Two New Cards Are Shaking Up Hearthstone Deck Building

Two New Cards Are Shaking Up Hearthstone Deck Building

In Hearthstone, the art of deck building has always taken a relatively specific shape: You choose a win condition (e.g. kill your opponent with small minions as quickly as possible), then fill your deck with the most powerful card combos to help you accomplish that.

In the past, some cards have attempted to switch up the formula by giving you a powerful effect if your deck fulfilled a certain requirement. Reno Jackson, the first of these cards, healed your hero to full health if your deck didn’t have any duplicates in it.
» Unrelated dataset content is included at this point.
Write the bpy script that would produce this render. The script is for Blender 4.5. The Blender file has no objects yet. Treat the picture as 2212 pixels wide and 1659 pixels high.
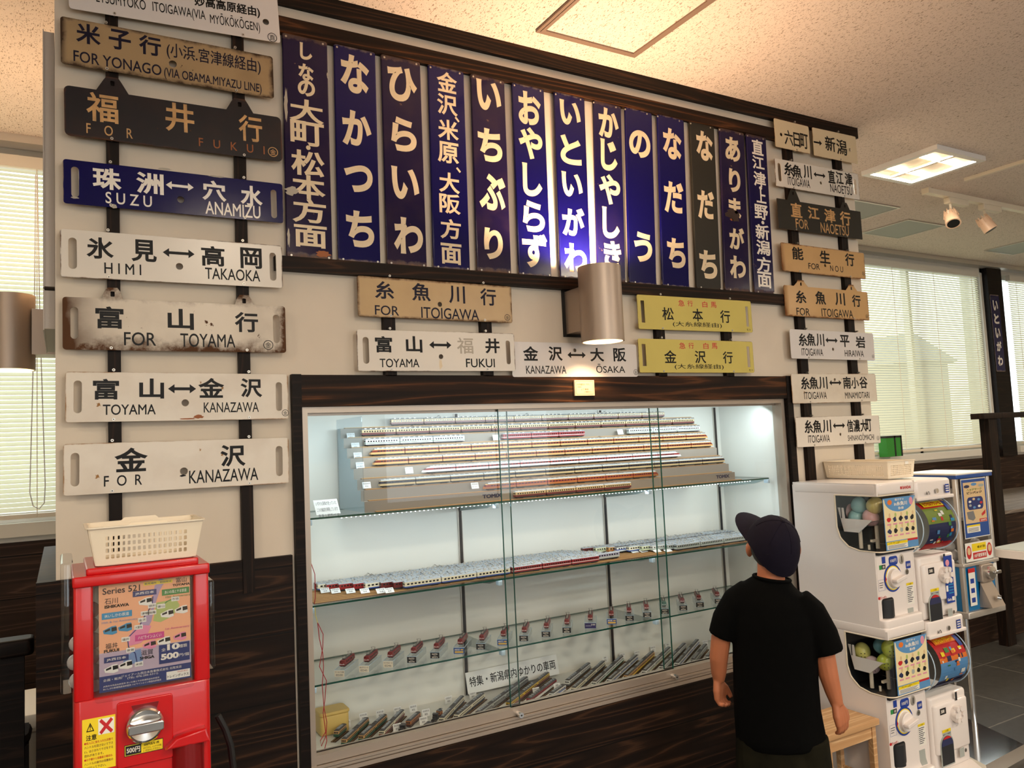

Now, thanks to two Legendary cards from Hearthstone‘s Witchwood expansion, decks are taking on more interesting shapes than ever before.

The first of these cards, Baku the Mooneater, upgrades your hero power at the start of the game, but only if you’ve built your entire deck with cards whose mana costs are odd numbers. It’s a striking limit, but on turns where you have an even amount of mana, you can use your 2-cost hero power to make the most of your mana pool.

The upgrades here can have a huge impact on the game: If you’re a warrior, your Baku-upgraded hero power gives you 4 armour, which lets you survive even the most brutal onslaughts from aggressive opponents. If you’re a Paladin, your hero power spawns two 1-attack 1-health Silver Hand Recruits, allowing you to repeatedly swarm the board with minions even after your opponent has cleared it.

If you’re thinking there must be a counterpart to Baku the Mooneater that gives you similar boosts if you build a deck with only even mana costs, you’re right. It’s called Genn Greymane, and it lets you use your standard hero power for 1 mana instead of 2, which helps you keep constant pressure on the opponent with your leftover mana.

It’s true that a majority of the mechanics that come with Genn and Baku aren’t new to Hearthstone. Cards like Prince Keleseth, Inkmaster Solia, and Reno Jackson have all provided great benefits by imposing similar limits on one’s deck building.

Cards like Raza the Chained and Justicar Trueheart have discounted and upgraded hero powers when played. But Genn and Baku have a twofold effect that limits decks by so much, that they eventually change the mechanics of Hearthstone for those who use them.

Of course, when you effectively cut half of the available card pool, the game begins to take a different shape, and a good amount of that has to do with the information that deck limits provide for the opponent.

When you see that your opponent is playing an odd-costed Baku deck (and a fancy animation gives you this information at the very beginning of a match), you already know that your opponent isn’t using even-cost cards, which lets you rule out certain plays based on the turn number.

For instance, if you’re playing against an odd Paladin deck, you already know (or should know if you do your research) that they’re not running the most powerful board-clearing cards like Consecration or Equality since they both are even-costed.

This allows you to build a larger board without fear of an effective retaliation – that is, assuming you’re able to build any sort of board presence at all in the face of the Paladin’s upgraded hero power.

On top of that, since Genn and Baku’s powers automatically take effect at the beginning of the game, they have a significant impact on the match whether or not you draw the cards, something that made past deck-limiters somewhat inconsistent and unreliable.

This reliability, along with the fact that odd and even decks are pretty fun to experiment with, means that these types of decks are pretty popular in ranked play right now. Indeed, some of the best decks in the game right now are odd and even-themed.

Personally, my favourite thing about odd and even decks is that they have paved the way for weaker cards and inventive new strategies to break into competitive play.

After all, when you limit the available card pool by half, you end up requiring players to include some cards that used to be seen as sub-par. Of course, the upgraded hero power has a way of making up for some of that lost power.

Where else would we see a Rogue deck list that relies on spell power minions and cheap damage spells to burst down the opponent? Where else (besides Arena, of course) would we see old, basic cards like Stormwind Champion used with zero irony whatsoever?

Genn and Baku decks might eventually reach a point where they’re so optimised that they stop rewarding us with this kind of variety, but the cards and strategies they have introduced have already added flavour to Hearthstone where none had previously existed.